Villagers, Speculators Clash Over Thai Coast
BANGKOK — Ever since the Asian tsunami swept away the homes in his Thai fishing community, Heed Harnthalay, a weathered elder of Taptawan village, has stayed in the hills, too frightened to return to the seafront where he says the group has lived for many decades.
Most of the other villagers, members of the Morgan sea gypsy community, are back in the coastal area they have long called home, living in temporary barracks erected by the Thai army and trying to rebuild their lives. But their efforts have run into a big obstacle: A powerful business family, backed by local Land Department officials, is claiming the valuable beachfront property as its own.
In Taptawan this month government surveyors announced that the land on which 42 local families had lived had been purchased in 1972 by the wealthy Kulavanit family, and that an official survey of the property would be the last step toward recognizing the family's full ownership.
Angry villagers forced the surveyors to leave. But with the land valued at $77,841 per rai (about 1,600 square meters), villagers believe the officials and would-be landlords will soon return.
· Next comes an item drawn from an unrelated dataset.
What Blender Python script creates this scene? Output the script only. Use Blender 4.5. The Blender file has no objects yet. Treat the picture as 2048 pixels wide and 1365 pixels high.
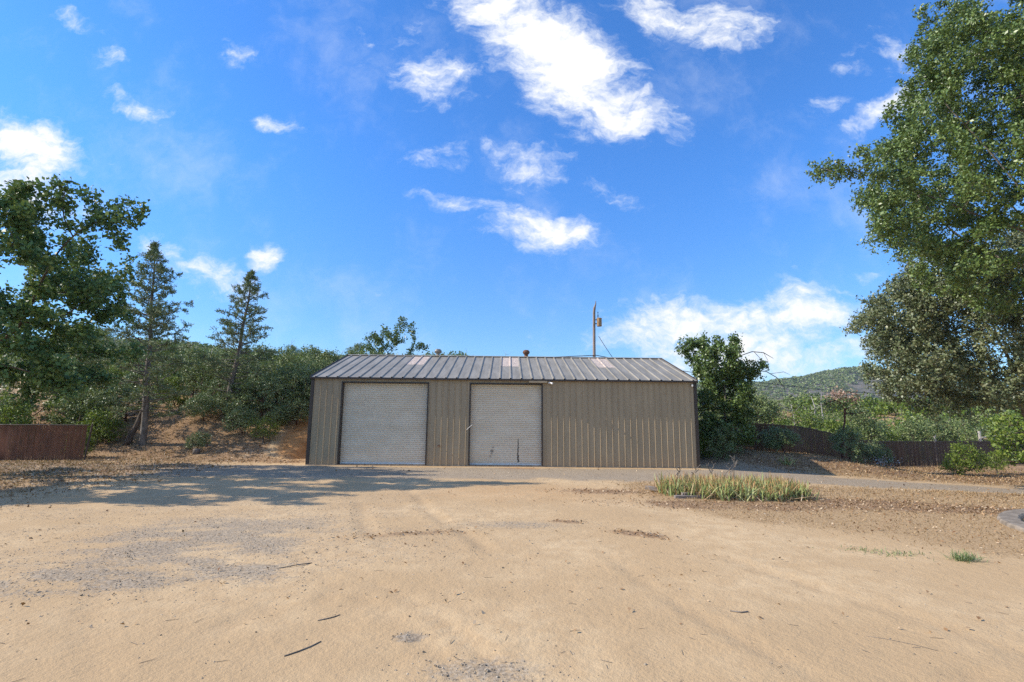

"We love this land and we will not move," said Yuenyong Harnthalay, 42. "Our parents are buried in this land."
Across Thailand's tsunami-battered yet still stunning Andaman coast, similar ugly battles are taking shape between coastal villagers, who lost homes and loved ones in the disaster, and wealthy, well-connected land developers, who see this as the ideal moment to assert control over gorgeous beaches that could lure millions of tourists once memories of the disaster fade.
"This is a booming area with skyrocketing prices, the new frontier of boutique resorts," said Kraisak Choonavan, one of a group of senators who traveled to Khao Lak to investigate claims of local government collusion with widespread land-grabbing. "Those who want to make a windfall profit see the opportunity to get rid of local communities."
Thailand's complicated land law seems made to fuel disputes. The law recognizes various degrees of property rights, including so-called inhabitant rights and possession rights, which can both be established and forfeited over time, based on land use or disuse.
Millions of rural Thai families live and work without title deeds on what is technically public land.